Ein Selbstmordattentäter ist der Protagonist in dem Spielfilmdebüt Alles für meinen Vater des Israelis Dror Zahavi. Tarek, ein junger Palästinenser plant ein Selbstmordattentat in Tel Aviv, um seinen Vater zu rächen. Die Selbstzündung aber misslingt. In den folgenden Tagen taucht Tarek in die pulsierende Stadt ein, nimmt Kontakt auf zur israelischen Bevölkerung, verliebt sich gar. Ein Hoffnungsschimmer, Versöhnung? Der Film verschränkt wie der formenstrenge Day Night Day Night der russisch-amerikanischen Regisseurin Julia Loktev, der vor kurzem im Kino zu sehen war, politische mit privater Geschichte, ist leichtfüßig erzählt, was das Hoffnungsvolle unterstreichen mag.

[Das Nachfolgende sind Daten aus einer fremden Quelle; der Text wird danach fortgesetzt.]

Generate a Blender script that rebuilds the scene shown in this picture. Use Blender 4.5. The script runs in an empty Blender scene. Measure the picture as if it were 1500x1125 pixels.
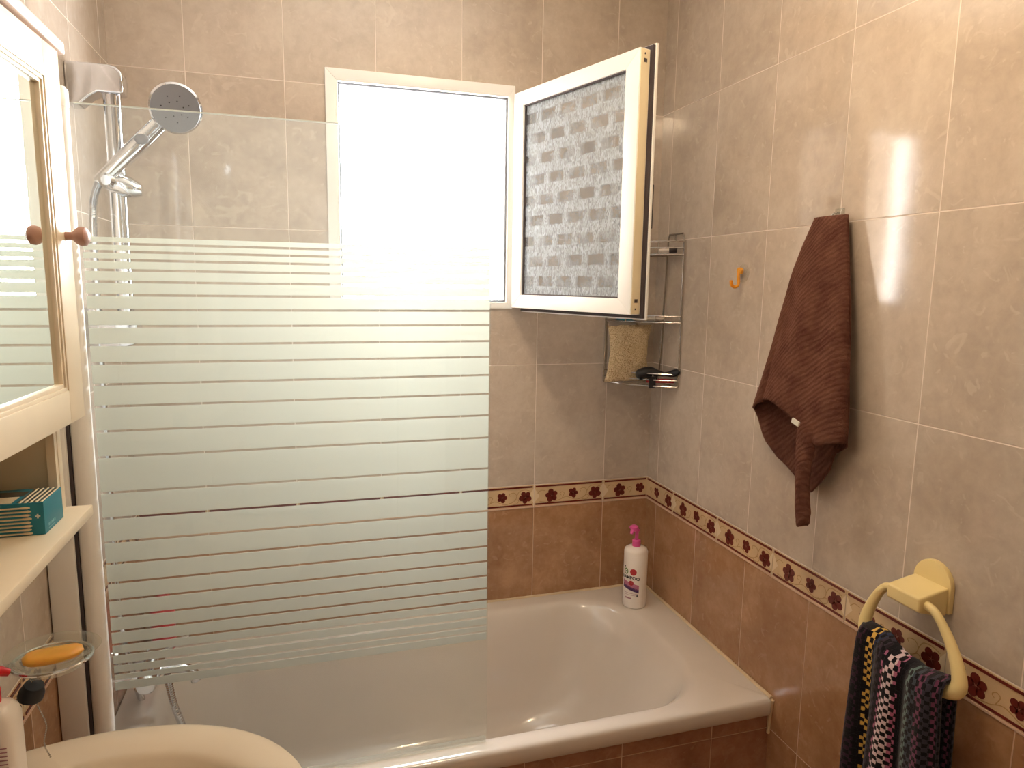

Ein israelischer Politiker zieht in die Westbank, und befiehlt die Abholzung von 50 Jahre alten Zitronenbäumen, da sie ein Sicherheitsrisiko darstellen – schließlich bilden sie einen möglichen Unterschlupf für Terroristen und dies direkt vor der Haustür des israelischen Verteidigungsminsiters. Der israelische Regisseur Eran Riklis erzählt in seinem Spielfilm Lemon Tree vom
mühsamen Kampf der palästinensischen Bäuerin Selma, ihre Bäume zu retten – und mit ihnen die Wurzeln ihrer Familie.
In der aktuellen Berichterstattung über den Gaza-Israel-Krieg wurden die Bilder der zivilen Opfer in unsere Wohnzimmer gesendet, wir sahen die trauernden Mütter, die toten Kinder. Diesem Blutvergießen ein Ende bereiten wollen die Menschen im Dokumentarfilm The Encounter Point. Zwei Jahre lang begleiteten die israelischen
Filmemacherinnen Ronit Avni und Julia Bacha Menschen in Israel und Palästina, die aufstehen gegen den eskalierenden Konflikt. – Die couragierten Protagonisten der Filmwoche zeigen: Frieden ist möglich. Wenn nur der Blick auf den anderen geschieht.